Dictators looking to spy on the smartphones of their citizens have been able to buy access to private data for years. The companies making spyware have changed over time: FinFisher was a big player until a hack in 2014; Hacking Team took their place only to have a similar breach a year later. But no matter who’s selling them, spyware tools have remained available and they’ve remained broadly effective. For anti-spyware activists, the work is mostly pinning down specific buyers and shaming them into giving it up.

Last week, Amnesty International launched a new front in that fight with a new report calling out Indonesia’s national police and federal cybersecurity agency for stockpiling spyware. Nailing down the actual purchases meant following a wave of vendors and intermediaries, but researchers claim that the tools were being used against Indonesians.

Amnesty doesn’t name any specific targets, but the Indonesian government has no shortage of internal conflicts. The government has been implicated in long-standing violence against Indigenous groups in Papua and West Papua. Even minor protests against government projects are often met with alarming force. There’s a long list of activists and opposition leaders who could be seriously endangered by a spyware attack.

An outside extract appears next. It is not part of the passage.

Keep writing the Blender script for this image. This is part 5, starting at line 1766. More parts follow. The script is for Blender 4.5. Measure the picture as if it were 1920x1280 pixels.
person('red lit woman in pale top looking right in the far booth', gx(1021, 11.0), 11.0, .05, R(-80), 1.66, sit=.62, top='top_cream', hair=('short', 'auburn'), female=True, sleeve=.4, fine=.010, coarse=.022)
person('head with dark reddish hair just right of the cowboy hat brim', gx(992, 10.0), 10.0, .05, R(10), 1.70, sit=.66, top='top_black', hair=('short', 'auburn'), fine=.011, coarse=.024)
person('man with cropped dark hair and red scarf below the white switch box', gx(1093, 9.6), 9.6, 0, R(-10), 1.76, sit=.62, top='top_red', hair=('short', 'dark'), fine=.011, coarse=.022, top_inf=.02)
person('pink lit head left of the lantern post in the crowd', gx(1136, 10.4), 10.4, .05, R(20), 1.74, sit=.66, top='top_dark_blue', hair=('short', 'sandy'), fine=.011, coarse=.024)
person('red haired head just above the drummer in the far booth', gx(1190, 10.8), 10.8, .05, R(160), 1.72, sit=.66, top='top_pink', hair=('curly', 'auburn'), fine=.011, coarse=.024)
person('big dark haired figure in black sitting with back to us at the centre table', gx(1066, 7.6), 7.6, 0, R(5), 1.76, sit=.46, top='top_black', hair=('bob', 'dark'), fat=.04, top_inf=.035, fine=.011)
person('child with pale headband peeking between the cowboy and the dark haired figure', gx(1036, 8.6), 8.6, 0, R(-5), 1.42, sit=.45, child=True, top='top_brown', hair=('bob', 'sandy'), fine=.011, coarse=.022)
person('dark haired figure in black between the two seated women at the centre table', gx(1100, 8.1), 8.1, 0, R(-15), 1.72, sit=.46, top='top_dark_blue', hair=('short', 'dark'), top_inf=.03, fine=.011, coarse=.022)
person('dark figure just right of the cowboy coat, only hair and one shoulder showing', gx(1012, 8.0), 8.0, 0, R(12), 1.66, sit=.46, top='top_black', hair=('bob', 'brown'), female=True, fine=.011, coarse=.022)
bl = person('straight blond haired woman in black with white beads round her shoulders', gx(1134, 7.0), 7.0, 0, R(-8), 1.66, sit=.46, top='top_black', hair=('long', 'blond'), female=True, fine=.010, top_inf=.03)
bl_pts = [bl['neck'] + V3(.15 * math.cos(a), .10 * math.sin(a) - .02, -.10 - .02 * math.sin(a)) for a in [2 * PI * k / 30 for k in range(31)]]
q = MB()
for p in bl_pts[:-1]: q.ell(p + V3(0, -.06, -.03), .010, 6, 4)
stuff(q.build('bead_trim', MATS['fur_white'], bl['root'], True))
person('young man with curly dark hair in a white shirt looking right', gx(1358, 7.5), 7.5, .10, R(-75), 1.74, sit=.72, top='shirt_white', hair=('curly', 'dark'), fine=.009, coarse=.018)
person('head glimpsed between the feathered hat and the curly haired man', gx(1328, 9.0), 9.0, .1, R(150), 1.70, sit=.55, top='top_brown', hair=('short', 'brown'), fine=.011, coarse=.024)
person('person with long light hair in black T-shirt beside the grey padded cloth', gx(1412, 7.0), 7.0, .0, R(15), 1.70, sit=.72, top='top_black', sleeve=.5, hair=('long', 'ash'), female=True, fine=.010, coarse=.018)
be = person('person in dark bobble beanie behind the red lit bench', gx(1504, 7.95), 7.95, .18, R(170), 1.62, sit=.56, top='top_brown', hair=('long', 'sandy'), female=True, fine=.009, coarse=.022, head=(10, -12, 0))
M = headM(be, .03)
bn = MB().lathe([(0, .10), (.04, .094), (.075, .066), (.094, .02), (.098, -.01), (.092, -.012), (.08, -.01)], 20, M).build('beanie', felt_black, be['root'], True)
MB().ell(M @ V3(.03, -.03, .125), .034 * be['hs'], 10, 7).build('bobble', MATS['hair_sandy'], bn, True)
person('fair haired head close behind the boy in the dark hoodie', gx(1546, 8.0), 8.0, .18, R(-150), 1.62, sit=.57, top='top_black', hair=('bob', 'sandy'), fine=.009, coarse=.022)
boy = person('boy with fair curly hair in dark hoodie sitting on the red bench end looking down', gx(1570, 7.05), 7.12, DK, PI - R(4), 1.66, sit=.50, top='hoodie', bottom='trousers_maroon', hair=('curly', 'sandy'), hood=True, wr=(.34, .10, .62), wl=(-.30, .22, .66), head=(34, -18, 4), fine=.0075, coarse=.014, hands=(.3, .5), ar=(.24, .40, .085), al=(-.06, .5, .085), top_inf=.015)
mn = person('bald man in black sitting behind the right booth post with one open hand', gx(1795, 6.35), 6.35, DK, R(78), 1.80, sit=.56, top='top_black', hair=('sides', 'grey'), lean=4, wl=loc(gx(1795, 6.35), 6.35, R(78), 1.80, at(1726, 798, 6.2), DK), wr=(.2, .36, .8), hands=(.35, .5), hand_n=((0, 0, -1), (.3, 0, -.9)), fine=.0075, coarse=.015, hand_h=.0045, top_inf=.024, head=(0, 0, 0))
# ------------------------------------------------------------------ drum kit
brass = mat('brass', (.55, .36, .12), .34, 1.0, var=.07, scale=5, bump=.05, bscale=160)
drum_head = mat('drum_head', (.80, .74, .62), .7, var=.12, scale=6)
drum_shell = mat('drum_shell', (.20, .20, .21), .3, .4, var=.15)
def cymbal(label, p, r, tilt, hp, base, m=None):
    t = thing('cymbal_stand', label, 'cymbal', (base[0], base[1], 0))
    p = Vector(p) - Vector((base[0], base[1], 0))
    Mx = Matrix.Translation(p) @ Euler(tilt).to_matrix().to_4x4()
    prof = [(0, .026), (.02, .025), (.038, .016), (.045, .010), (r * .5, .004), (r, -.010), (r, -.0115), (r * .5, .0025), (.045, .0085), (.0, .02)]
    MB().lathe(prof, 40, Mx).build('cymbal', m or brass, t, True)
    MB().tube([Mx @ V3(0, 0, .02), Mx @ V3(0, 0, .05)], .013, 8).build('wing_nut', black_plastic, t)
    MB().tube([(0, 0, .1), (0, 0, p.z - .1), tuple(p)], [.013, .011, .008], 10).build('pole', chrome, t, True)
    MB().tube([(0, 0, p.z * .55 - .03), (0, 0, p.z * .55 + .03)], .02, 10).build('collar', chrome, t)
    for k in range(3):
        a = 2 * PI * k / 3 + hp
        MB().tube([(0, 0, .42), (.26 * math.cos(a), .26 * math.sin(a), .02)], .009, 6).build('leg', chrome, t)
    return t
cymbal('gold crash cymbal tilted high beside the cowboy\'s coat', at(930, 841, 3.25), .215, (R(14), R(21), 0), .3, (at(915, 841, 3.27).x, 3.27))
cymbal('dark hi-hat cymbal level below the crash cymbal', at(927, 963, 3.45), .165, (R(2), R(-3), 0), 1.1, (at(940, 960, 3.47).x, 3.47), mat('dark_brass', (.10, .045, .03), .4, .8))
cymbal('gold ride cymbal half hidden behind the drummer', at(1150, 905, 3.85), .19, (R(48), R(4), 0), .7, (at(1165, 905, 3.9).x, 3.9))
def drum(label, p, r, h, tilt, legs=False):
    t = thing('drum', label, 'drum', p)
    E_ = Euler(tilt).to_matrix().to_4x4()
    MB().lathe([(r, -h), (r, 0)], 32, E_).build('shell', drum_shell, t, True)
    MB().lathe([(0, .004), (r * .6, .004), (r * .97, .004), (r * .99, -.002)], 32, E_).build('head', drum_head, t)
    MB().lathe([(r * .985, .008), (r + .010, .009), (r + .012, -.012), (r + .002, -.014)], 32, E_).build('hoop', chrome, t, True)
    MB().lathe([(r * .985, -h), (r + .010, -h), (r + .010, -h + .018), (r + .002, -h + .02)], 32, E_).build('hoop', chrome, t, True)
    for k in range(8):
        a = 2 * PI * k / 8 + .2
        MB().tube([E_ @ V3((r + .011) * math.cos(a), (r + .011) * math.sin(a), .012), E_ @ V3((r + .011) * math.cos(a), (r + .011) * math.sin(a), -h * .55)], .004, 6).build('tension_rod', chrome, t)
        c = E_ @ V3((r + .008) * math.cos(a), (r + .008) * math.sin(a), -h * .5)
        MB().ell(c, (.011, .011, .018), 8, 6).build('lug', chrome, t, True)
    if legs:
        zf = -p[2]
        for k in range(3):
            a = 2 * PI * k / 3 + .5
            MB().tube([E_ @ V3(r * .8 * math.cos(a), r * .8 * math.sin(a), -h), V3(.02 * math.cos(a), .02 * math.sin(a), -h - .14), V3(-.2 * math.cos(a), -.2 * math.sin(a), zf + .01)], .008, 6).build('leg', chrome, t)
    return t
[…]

For Amnesty researcher Jurre van Bergen, one big surprise has been how much Southeast Asia has become a center for this trade, thanks largely to strong commercial privacy rules that obscure spyware purchases. “Most of these spyware sales happen in places like Malaysia or Singapore where it’s hard to access this information,” van Bergen says. “Because of all these different jurisdictions in play, it remains quite complicated to have any kind of insight into these spyware export flows.”

In theory, Apple and Google are the first line of defense against these attacks — they’re making the security systems that spyware companies are breaking, after all — but the reality is more complicated. Spyware attacks are so rare (or targeted) that they make up a vanishingly small portion of the overall security picture for a mobile OS business. Apple has been vocal about its attempts to keep spyware off of iPhones — but iOS trails Android globally, and especially in Southeast Asia. Most figures peg Apple’s market share in Indonesia at around 11%, down significantly from where it was last year, so few Indonesians benefit from Apple’s defenses against spyware. The open nature of Android, with many manufacturers choosing to customize the OS for their own needs, means it’s much harder for that platform to keep out spyware — which means Indonesians are still largely defenseless.

Still, the overall picture isn’t hopeless. There’s a growing coalition of countries pledging not to use commercial spyware, launched in the U.S. under President Biden. I don’t expect Indonesia to sign on any time soon, but every country that does join means fewer customers for spyware makers.